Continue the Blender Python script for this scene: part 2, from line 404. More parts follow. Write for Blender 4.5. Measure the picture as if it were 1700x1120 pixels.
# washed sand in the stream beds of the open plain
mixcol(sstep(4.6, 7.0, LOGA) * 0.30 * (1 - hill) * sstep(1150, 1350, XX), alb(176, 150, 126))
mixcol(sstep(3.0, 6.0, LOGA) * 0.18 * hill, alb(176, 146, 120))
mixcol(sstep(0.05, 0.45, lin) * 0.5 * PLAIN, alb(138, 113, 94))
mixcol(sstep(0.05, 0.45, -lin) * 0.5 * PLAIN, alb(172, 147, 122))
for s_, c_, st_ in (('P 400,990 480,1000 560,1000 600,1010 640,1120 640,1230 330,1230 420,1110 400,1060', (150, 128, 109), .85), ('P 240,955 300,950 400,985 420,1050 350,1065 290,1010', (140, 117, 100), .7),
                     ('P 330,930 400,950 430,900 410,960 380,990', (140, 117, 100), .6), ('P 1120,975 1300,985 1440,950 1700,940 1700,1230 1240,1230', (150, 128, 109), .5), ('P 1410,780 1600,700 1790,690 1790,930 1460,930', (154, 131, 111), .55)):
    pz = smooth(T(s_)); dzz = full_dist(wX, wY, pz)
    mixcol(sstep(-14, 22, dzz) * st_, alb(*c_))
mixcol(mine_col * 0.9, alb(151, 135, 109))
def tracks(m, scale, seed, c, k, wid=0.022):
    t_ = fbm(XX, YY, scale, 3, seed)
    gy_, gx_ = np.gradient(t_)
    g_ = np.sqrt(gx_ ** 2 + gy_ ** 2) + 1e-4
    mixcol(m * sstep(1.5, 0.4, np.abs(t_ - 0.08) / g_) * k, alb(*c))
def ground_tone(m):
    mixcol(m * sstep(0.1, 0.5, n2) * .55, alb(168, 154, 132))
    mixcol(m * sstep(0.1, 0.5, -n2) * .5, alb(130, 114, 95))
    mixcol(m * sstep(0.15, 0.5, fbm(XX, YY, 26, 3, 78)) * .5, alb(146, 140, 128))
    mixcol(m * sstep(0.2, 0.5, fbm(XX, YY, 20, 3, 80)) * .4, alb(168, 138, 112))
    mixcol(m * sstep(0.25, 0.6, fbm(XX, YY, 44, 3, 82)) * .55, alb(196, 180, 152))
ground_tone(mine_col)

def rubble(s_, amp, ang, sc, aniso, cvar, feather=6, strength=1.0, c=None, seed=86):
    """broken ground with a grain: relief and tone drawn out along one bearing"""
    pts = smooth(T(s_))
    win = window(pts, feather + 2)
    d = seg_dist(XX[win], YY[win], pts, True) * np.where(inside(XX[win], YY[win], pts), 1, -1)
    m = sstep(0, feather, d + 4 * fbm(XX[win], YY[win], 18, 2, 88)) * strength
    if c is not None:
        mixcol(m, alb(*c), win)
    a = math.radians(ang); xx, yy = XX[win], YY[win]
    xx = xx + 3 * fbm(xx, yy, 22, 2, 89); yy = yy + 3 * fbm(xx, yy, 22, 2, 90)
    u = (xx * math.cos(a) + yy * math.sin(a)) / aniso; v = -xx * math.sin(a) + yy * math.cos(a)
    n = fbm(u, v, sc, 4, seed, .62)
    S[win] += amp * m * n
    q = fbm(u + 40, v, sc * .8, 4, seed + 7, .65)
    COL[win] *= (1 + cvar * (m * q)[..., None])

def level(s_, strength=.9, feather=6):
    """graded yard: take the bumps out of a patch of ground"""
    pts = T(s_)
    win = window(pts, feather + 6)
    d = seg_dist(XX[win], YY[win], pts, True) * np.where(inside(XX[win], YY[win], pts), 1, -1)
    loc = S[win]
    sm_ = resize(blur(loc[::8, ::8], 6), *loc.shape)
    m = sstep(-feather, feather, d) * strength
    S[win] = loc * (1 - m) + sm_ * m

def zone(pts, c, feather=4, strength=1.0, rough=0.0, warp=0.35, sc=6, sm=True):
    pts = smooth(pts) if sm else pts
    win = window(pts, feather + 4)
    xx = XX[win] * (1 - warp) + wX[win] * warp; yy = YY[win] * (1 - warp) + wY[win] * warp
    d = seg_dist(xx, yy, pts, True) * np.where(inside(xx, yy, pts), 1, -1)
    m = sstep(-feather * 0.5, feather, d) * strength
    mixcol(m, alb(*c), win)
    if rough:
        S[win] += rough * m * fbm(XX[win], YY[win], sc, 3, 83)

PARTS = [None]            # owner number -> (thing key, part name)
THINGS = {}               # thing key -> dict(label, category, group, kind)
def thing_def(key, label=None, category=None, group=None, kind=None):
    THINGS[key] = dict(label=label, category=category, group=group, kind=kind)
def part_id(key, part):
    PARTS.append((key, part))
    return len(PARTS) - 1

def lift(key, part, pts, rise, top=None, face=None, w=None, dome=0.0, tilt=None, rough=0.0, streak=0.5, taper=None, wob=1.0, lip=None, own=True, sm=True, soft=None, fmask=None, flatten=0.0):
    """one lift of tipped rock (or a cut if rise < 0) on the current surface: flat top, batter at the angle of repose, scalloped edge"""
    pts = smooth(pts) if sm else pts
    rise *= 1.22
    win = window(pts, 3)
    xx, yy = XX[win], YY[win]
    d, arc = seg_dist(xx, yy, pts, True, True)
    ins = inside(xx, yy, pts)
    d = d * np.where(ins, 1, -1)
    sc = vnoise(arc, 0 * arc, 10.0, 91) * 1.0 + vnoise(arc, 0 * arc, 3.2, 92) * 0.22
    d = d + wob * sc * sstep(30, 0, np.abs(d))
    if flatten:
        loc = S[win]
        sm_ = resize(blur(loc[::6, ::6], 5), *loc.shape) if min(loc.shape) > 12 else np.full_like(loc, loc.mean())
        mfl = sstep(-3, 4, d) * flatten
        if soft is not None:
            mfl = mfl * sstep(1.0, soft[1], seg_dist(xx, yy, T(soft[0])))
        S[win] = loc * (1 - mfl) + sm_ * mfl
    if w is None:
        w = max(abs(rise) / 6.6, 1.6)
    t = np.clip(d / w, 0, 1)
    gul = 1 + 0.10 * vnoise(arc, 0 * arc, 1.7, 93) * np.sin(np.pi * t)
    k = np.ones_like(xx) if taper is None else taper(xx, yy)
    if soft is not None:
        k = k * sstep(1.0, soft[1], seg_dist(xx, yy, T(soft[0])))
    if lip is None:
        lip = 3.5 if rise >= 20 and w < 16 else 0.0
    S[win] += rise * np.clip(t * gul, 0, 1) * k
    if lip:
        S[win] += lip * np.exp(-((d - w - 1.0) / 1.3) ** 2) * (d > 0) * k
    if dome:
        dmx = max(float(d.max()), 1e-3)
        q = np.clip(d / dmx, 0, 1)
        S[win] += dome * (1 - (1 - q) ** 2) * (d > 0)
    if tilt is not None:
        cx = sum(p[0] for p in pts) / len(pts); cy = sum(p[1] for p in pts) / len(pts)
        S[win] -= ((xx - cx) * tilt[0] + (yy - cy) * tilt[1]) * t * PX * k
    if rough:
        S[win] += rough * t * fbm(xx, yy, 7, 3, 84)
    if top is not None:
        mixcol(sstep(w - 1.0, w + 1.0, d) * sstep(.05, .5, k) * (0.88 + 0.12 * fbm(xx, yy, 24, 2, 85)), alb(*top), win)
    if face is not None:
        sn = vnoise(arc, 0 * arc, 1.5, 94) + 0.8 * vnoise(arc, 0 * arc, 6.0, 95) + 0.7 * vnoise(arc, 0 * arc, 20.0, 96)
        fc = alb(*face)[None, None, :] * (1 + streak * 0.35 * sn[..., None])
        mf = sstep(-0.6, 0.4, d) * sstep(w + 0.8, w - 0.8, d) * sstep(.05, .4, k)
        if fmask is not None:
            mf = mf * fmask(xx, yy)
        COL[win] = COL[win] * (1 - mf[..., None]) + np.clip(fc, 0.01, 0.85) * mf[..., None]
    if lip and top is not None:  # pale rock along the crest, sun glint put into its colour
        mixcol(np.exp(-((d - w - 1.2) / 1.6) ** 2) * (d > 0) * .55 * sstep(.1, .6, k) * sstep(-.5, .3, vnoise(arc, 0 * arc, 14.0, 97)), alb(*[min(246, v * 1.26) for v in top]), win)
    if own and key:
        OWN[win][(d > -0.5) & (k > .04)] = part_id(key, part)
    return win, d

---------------

Starting at the line that contains "sn = vnoise(arc, 0", copy each line exactly through the end of the listing above. Include that first line and the last one, and add nothing.

**Correct result:**
        sn = vnoise(arc, 0 * arc, 1.5, 94) + 0.8 * vnoise(arc, 0 * arc, 6.0, 95) + 0.7 * vnoise(arc, 0 * arc, 20.0, 96)
        fc = alb(*face)[None, None, :] * (1 + streak * 0.35 * sn[..., None])
        mf = sstep(-0.6, 0.4, d) * sstep(w + 0.8, w - 0.8, d) * sstep(.05, .4, k)
        if fmask is not None:
            mf = mf * fmask(xx, yy)
        COL[win] = COL[win] * (1 - mf[..., None]) + np.clip(fc, 0.01, 0.85) * mf[..., None]
    if lip and top is not None:  # pale rock along the crest, sun glint put into its colour
        mixcol(np.exp(-((d - w - 1.2) / 1.6) ** 2) * (d > 0) * .55 * sstep(.1, .6, k) * sstep(-.5, .3, vnoise(arc, 0 * arc, 14.0, 97)), alb(*[min(246, v * 1.26) for v in top]), win)
    if own and key:
        OWN[win][(d > -0.5) & (k > .04)] = part_id(key, part)
    return win, d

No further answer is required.